Et si l’arbitre avait dit “incertain” ? Le vrai débat
C’est sans doute là que se niche la seule vraie discussion arbitrale. Sur une action aussi bouchée, avec des corps partout et des angles limités, l’option “unsure” aurait-elle été plus adaptée ? Peut-être. Car dans ce cas, la vidéo aurait pu décider sans être contrainte par un appel terrain fort. Mais le protocole laisse cette responsabilité à l'officiel, et World Rugby insiste sur son rôle central. Berry a assumé, la vidéo n’a pas contredit. Difficile de faire plus cohérent sur le plan réglementaire.
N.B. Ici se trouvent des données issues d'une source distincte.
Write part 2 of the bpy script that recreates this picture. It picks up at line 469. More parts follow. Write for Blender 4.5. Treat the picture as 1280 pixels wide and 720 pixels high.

À moins de deux mois du prochain Tournoi, cette action rappelle une chose essentielle : l’arbitrage moderne se joue autant sur la procédure que sur l’image. Pour les joueurs, c’est un message clair : tant que le ballon ne touche pas le sol, l’essai n’existe pas. Et pour les arbitres, c’est un précédent qui renforce la crédibilité du protocole TMO, parfois frustrant, mais pensé pour éviter les décisions “à l’instinct”. L’essai refusé de Sam Skinner restera une cicatrice écossaise, mais aussi un cas d’école. Pas forcément juste aux yeux de tous, mais justifié au regard des règles. Et dans le rugby moderne, comprendre pourquoi une décision tient vaut souvent autant que le résultat lui-même.